Southern California Property Fight That Hit Several Banks Spurs $1.34B Award

June 1, 2026 by

A years-long dispute over a portfolio of commercial properties in Southern California that sparked credit concerns at several banks last year has led to a roughly $1.34 billion arbitration award.

Real estate owner Mohammad Honarkar was “fraudulently induced” into doing business with financier Mahender Makhijani, who breached part of their agreements when arranging financing for hotels, apartment complexes and other commercial real estate, the arbitrator, a retired state judge, concluded in a filing dated this month.

An attorney representing Makhijani didn’t immediately respond to a request for comment.

In separate lawsuits, banks including Western Alliance Bancorp and Zions Bancorp NA claimed that a tangled web of investors used some of the same properties to get multiple loans without full disclosure, leading the lenders to believe they had first-lien rights. That meant they expected to recover value from the properties ahead of other creditors in the event of liquidation, when in reality they couldn’t.

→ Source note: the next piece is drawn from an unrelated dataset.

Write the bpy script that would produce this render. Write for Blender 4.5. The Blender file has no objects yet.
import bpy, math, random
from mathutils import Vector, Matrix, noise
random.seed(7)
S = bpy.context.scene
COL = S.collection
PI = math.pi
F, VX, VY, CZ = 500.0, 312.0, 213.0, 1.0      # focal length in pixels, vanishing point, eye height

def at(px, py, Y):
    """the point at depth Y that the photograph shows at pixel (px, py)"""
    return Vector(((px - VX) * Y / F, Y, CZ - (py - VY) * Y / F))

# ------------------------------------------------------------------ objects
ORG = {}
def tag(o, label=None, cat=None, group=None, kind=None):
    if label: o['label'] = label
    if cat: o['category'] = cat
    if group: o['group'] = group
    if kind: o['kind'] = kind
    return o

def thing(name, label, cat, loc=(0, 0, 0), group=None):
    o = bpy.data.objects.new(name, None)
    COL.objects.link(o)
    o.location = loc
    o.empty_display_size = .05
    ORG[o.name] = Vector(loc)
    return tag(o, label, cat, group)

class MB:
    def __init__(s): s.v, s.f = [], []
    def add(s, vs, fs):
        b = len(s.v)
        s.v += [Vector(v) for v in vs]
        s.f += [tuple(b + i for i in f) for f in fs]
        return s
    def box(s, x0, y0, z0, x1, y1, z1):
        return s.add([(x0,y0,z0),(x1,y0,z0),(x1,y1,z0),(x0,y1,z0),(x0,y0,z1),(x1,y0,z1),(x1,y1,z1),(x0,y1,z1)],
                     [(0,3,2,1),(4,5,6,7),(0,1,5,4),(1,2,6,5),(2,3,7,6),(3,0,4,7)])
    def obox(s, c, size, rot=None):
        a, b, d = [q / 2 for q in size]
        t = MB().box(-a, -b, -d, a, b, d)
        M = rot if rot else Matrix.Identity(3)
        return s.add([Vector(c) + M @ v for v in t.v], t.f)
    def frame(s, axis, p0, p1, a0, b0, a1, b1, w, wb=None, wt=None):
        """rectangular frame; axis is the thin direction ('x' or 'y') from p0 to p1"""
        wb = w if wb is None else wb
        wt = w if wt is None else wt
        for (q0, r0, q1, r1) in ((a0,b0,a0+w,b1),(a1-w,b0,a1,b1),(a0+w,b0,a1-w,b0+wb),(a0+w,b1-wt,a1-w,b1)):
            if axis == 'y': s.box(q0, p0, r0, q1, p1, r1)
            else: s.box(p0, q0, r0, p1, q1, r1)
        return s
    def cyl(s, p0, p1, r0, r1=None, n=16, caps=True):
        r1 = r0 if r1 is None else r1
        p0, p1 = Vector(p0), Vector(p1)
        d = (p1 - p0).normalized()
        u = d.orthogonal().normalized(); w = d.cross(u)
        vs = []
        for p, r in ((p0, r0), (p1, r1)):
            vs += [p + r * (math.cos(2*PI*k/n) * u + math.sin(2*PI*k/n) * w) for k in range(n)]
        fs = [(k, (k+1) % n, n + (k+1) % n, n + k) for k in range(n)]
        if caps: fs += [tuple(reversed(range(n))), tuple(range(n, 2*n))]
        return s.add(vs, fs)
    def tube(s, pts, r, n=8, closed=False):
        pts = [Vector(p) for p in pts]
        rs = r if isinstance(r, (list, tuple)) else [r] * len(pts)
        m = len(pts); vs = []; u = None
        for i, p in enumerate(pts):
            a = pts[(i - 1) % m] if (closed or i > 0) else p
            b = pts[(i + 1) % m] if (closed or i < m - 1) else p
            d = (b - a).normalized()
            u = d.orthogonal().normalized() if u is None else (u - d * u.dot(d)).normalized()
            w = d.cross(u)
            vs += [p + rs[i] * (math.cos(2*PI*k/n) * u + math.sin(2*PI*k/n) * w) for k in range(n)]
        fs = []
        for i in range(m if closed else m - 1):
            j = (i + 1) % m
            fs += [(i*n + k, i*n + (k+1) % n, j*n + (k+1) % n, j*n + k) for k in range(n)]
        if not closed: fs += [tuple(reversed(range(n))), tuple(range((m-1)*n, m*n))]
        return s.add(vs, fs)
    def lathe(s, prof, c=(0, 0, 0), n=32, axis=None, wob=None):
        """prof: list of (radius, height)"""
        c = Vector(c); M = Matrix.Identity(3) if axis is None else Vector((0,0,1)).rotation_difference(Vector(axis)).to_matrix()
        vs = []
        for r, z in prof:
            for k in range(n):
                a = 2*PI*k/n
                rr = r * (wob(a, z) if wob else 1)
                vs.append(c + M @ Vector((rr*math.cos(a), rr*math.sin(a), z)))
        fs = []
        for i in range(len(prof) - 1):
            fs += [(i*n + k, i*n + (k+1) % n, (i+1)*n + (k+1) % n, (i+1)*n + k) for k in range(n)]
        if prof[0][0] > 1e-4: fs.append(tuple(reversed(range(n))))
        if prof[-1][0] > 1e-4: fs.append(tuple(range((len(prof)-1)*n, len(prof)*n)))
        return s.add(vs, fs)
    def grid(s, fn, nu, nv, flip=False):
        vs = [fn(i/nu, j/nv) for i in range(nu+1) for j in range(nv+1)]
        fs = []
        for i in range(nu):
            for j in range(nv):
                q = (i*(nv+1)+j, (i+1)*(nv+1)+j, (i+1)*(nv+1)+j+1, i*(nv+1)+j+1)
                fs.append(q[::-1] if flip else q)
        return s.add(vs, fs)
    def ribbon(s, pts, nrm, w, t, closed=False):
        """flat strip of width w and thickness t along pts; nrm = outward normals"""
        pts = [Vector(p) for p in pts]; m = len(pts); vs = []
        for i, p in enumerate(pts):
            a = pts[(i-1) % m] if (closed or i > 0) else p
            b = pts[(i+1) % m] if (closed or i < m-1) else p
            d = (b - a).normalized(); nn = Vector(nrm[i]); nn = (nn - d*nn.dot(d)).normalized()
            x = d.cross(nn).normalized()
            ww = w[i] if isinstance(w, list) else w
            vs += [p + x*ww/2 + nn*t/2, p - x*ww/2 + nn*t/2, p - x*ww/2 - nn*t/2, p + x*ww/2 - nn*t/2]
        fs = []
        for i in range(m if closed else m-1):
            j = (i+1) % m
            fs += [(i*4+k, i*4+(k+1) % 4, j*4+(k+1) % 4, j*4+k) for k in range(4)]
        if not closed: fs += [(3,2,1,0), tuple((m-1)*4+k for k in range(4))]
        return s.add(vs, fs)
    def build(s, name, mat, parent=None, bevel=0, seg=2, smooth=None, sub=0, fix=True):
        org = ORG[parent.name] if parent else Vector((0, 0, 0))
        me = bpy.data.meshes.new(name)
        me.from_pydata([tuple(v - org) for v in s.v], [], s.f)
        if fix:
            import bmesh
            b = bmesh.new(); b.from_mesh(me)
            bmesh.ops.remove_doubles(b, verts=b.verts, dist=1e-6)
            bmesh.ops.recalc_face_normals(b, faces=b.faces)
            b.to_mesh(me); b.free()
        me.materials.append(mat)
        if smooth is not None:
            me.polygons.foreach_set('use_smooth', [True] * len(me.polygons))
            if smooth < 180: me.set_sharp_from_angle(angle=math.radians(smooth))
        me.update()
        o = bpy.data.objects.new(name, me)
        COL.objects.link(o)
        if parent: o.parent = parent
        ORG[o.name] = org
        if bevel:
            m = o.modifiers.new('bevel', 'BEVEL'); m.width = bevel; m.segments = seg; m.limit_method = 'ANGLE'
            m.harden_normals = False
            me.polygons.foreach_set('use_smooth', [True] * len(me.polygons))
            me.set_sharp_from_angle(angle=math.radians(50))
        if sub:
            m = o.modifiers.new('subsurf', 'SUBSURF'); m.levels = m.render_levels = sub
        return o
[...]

The discovery of the problem led the banks to disclose potential loan losses late last year. When Zions filed its lawsuit involving those properties last October, investors were spooked by the incident amid other credit hits spurred by the collapse of Tricolor Holdings and First Brands Group, which rattled the stock market at that time.

This month’s arbitration decision affirms what banks called fraud when explaining the troubled loans, but it remains unclear how much each company can recover from the loan losses. Some of those properties, including a hotel in the exclusive enclave of Laguna Beach, have been put under court receivership.

Zions has taken a $50 million credit loss for loans backed by some of these properties, and Western Alliance has said the investor group that used those properties to get loans owed it about $98 million.